▶ _WRITTEN PROBLEM_:
Copy out all lines that hold "this".

▶ _A block of data_:
===
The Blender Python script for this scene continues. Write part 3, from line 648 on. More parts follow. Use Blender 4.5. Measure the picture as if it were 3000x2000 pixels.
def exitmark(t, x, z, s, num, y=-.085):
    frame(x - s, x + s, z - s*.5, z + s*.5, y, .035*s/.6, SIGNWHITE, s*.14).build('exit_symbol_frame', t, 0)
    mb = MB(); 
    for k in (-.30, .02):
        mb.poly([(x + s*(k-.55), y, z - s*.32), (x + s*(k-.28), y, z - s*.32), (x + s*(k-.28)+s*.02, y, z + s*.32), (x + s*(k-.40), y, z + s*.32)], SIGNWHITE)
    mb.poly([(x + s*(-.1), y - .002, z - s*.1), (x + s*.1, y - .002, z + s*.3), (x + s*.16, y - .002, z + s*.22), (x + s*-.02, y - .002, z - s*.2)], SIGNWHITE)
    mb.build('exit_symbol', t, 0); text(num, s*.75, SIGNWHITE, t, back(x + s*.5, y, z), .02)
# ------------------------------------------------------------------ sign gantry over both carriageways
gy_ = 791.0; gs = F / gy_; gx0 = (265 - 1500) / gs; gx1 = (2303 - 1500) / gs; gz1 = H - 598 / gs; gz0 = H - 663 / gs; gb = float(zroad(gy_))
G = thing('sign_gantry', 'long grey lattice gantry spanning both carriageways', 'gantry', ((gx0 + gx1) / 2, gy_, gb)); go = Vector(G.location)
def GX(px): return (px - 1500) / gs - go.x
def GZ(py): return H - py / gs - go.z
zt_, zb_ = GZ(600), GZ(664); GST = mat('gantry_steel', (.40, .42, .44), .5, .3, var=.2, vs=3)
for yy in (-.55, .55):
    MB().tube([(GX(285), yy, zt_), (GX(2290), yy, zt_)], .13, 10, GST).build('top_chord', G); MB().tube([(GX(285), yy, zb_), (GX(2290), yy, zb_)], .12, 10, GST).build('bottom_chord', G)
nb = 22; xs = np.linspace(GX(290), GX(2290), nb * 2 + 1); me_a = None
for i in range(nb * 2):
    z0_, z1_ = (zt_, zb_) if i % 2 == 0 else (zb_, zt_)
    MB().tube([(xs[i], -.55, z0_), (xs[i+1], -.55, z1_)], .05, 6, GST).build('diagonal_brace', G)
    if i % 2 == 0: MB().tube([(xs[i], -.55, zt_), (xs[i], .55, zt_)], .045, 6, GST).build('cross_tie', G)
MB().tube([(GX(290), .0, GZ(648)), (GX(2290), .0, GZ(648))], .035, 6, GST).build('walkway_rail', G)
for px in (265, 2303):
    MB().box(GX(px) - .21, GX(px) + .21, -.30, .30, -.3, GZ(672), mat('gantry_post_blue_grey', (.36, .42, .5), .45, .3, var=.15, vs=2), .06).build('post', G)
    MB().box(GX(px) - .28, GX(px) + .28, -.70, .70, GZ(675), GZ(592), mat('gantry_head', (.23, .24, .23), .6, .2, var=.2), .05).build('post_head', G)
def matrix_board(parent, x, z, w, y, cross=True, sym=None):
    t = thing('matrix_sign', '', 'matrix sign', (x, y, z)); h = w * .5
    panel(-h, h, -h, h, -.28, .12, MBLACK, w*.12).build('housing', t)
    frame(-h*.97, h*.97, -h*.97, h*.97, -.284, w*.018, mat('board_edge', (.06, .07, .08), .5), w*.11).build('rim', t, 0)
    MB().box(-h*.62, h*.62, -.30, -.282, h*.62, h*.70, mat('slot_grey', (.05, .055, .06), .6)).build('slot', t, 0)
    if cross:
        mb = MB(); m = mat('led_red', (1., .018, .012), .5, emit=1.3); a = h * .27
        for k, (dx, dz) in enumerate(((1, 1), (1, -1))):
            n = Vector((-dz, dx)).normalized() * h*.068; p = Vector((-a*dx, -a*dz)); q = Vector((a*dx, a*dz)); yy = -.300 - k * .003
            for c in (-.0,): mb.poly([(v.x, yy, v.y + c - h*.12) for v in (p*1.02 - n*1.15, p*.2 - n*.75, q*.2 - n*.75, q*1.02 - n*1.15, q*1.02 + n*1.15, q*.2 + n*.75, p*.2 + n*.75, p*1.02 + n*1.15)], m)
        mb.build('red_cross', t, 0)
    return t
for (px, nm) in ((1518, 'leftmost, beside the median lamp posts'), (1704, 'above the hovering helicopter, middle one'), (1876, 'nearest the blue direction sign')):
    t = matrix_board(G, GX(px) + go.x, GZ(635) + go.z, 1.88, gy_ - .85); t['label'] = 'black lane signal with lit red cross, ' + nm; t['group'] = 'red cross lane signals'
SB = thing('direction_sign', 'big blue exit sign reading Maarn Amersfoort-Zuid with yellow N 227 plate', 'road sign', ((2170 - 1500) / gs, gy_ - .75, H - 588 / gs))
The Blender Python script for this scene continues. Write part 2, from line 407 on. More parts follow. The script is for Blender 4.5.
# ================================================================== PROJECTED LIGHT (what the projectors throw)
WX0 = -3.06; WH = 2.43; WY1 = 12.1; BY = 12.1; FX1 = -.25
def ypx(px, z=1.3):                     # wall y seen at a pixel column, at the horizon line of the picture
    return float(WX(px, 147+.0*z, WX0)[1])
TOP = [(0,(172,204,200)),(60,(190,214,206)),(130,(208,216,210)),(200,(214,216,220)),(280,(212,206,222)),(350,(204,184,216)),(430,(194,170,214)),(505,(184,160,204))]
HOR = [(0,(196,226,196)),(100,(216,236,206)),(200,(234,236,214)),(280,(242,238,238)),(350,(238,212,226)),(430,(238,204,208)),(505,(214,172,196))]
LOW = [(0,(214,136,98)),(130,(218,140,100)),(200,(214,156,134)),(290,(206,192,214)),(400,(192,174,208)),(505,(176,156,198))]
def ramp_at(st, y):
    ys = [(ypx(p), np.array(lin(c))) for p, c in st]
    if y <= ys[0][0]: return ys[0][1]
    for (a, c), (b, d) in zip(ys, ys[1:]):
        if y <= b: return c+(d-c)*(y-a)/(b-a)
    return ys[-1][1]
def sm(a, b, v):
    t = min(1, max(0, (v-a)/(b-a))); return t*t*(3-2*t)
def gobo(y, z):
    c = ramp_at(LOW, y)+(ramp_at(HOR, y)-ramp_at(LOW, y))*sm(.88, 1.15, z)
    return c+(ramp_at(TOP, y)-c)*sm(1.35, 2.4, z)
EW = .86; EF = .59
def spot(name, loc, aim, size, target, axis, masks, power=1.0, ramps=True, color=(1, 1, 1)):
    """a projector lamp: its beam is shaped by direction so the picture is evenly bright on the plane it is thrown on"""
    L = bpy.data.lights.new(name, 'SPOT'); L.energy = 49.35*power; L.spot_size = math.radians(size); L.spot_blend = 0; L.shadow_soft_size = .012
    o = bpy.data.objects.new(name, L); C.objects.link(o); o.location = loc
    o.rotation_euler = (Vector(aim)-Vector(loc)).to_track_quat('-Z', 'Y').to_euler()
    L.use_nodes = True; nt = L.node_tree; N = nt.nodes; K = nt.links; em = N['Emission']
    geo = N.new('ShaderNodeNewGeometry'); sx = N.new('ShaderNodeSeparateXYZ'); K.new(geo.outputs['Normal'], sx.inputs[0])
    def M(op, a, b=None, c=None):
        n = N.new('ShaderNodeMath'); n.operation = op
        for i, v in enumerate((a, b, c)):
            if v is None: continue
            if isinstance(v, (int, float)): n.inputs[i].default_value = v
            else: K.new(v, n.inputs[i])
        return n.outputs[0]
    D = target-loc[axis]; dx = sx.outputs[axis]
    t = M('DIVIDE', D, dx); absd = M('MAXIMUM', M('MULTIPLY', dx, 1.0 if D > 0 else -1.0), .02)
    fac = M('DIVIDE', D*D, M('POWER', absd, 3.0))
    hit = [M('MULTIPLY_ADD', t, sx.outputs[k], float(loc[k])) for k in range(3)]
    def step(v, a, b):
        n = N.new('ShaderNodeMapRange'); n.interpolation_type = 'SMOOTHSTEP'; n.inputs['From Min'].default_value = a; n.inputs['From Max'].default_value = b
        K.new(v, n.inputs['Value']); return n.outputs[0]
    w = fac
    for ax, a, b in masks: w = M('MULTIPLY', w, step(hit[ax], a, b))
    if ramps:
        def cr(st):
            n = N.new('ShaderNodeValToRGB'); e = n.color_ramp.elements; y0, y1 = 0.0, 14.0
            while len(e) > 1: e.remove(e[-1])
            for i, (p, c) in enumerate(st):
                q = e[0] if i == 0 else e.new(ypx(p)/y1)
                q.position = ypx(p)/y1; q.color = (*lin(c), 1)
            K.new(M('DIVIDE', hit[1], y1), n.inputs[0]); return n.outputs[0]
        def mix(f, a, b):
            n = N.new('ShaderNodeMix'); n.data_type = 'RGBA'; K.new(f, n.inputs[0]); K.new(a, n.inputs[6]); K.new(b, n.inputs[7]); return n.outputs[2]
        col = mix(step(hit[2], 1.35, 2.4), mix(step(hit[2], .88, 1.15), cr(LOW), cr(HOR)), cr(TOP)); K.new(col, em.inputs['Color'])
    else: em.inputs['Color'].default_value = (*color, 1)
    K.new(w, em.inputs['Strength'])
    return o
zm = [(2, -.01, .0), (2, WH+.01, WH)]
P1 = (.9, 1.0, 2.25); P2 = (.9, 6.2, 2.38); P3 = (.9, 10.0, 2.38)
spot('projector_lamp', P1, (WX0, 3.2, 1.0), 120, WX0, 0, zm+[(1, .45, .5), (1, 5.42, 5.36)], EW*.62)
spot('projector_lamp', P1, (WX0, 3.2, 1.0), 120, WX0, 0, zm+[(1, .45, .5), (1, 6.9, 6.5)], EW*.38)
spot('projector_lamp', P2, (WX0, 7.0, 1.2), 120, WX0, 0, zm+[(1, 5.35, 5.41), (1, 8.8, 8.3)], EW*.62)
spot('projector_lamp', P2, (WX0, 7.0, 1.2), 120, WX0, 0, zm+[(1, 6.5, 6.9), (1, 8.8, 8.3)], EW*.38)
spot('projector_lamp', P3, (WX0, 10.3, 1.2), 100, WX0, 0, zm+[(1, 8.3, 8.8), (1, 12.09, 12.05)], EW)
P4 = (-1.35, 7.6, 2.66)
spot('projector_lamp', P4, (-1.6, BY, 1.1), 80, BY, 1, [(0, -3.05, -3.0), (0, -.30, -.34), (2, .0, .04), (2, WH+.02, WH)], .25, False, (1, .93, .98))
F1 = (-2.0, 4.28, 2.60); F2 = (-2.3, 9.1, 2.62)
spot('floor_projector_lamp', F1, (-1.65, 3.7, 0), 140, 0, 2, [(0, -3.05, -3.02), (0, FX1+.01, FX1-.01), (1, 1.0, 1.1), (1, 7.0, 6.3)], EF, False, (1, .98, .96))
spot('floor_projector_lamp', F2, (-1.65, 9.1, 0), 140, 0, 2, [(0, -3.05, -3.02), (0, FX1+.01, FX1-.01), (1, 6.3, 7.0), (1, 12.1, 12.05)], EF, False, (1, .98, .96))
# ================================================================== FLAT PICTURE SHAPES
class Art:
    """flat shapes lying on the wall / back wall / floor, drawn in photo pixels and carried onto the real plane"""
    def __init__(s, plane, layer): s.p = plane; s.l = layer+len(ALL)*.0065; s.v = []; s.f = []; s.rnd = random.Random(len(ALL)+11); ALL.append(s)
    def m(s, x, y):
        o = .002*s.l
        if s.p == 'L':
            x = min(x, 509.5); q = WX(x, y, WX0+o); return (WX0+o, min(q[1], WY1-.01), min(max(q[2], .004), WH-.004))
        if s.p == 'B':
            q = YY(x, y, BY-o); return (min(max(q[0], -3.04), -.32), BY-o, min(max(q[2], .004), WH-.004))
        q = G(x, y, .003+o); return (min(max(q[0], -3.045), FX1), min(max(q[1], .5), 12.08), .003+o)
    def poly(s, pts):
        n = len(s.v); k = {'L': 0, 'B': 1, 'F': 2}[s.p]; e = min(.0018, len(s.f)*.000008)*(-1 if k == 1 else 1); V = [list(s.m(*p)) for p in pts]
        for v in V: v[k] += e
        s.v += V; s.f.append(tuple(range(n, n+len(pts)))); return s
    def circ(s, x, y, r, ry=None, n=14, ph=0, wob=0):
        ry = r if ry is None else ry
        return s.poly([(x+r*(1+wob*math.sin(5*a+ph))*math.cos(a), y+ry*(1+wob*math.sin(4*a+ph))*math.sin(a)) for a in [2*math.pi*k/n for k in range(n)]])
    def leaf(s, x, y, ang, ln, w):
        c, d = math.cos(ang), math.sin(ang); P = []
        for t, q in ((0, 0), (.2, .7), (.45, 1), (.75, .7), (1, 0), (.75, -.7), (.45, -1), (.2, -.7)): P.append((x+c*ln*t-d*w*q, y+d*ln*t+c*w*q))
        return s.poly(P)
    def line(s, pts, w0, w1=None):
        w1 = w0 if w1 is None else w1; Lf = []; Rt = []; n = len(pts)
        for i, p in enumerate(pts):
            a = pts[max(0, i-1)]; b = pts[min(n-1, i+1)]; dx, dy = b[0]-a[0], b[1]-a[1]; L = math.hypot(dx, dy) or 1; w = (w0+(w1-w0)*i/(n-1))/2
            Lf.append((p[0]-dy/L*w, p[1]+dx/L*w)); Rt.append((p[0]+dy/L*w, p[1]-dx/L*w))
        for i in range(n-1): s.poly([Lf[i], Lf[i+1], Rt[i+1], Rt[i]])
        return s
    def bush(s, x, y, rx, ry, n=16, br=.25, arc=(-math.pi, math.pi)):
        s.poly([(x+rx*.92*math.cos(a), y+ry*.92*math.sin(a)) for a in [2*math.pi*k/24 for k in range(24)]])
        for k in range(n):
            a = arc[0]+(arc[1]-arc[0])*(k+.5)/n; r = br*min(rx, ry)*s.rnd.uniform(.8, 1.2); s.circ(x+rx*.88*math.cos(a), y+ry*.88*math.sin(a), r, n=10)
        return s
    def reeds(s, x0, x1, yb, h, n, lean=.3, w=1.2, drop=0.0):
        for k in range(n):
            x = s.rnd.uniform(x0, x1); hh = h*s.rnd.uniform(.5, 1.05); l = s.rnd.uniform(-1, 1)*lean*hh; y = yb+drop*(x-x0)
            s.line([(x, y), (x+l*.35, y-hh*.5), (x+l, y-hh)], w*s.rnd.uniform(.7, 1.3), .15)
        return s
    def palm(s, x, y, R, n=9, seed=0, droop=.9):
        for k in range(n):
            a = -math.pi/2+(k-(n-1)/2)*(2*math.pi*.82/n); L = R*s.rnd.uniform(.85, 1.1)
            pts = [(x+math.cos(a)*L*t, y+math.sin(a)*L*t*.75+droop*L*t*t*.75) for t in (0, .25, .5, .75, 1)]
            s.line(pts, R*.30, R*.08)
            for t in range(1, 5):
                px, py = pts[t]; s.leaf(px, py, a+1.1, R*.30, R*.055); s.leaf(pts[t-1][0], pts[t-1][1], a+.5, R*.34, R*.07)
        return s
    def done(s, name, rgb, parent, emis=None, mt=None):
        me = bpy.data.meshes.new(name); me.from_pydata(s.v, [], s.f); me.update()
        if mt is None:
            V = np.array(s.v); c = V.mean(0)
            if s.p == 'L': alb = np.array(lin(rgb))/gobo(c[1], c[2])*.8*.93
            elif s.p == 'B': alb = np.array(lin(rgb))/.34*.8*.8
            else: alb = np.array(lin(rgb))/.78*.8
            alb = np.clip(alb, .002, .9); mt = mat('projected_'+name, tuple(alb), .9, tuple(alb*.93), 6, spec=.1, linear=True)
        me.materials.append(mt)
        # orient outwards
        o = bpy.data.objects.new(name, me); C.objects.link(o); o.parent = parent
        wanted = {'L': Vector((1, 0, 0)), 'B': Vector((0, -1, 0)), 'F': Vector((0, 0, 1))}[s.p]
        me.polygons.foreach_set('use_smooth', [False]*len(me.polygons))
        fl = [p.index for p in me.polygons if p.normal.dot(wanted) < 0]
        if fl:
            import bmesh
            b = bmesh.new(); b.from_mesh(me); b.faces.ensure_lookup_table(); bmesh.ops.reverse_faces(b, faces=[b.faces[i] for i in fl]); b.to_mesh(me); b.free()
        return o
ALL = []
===
▶ _THE REPLY_:
The Blender Python script for this scene continues. Write part 3, from line 648 on. More parts follow. Use Blender 4.5. Measure the picture as if it were 3000x2000 pixels.
The Blender Python script for this scene continues. Write part 2, from line 407 on. More parts follow. The script is for Blender 4.5.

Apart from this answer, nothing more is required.